Un projet stratégique aux enjeux durables
Contrôlé par Rio Tinto jusqu’en 2008 avant l’expropriation partielle décidée sous le régime de Lansana Conté, Simandou demeure un enjeu stratégique majeur. Le groupe anglo-australien est allé jusqu’à verser 700 millions de dollars au gouvernement d’Alpha Condé pour conserver ses deux blocs, menacés pour non-respect du code minier.
Selon un expert minier :
« Pour la Chine, Simandou représentait l’occasion de réduire sa dépendance au minerai de fer australien, tout en démontrant sa puissance financière et industrielle. »
Et d’ajouter :
« L’Occident peine à accepter la montée en puissance chinoise dans une industrie historiquement anglo-saxonne. Les campagnes de dénigrement autour de Simandou vont se poursuivre. »

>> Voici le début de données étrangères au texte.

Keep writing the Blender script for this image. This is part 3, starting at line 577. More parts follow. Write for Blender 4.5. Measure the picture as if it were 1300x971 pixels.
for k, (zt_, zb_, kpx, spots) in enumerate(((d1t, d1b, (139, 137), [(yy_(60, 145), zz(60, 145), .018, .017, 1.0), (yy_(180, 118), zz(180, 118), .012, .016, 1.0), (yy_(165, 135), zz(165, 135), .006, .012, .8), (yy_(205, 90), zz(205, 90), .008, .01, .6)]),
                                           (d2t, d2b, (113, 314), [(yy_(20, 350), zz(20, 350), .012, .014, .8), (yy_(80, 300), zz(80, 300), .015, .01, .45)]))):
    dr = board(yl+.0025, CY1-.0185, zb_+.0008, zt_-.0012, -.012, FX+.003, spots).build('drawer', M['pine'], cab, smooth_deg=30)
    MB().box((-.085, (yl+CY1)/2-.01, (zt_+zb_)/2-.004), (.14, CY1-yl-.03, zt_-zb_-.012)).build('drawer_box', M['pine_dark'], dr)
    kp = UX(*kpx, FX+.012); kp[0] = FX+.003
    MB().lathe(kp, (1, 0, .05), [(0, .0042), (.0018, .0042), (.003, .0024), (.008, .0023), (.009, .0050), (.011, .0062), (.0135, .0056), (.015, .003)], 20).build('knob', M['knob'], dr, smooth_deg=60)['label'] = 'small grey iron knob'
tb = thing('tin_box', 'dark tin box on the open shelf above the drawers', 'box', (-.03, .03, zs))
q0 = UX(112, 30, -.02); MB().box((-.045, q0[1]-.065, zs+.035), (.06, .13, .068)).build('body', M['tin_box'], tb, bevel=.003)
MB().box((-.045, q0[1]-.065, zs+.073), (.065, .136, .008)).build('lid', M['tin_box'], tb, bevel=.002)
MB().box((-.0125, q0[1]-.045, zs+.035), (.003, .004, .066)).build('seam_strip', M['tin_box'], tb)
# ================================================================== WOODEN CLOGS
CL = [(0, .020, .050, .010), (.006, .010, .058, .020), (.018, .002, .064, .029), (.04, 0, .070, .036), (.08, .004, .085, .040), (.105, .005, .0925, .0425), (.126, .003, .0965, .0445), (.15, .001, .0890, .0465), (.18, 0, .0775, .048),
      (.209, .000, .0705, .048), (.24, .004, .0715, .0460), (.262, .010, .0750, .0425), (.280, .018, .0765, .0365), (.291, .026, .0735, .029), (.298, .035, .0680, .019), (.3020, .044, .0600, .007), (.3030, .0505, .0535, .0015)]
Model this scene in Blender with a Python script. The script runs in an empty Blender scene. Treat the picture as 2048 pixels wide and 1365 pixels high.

Une question de gouvernance
Quant aux retombées concrètes pour le Guinéen ordinaire, les observateurs s’accordent sur un point :
Le succès de Simandou dépendra de la bonne gouvernance, du choix des compétences humaines, de la gestion des revenus futurs et de la transparence de la part des dirigeants — des compétences largement insuffisantes et des défis récurrents en Guinée depuis l’indépendance. La situation du triangle Boké – Boffa – Sangarédi qui a exporté des centaines de milliards de dollars de bauxite depuis des décénnies. Mais à voir l’état de la situation dans la région et le niveau de vie des riverains, on se demande où est parti tout cet argent.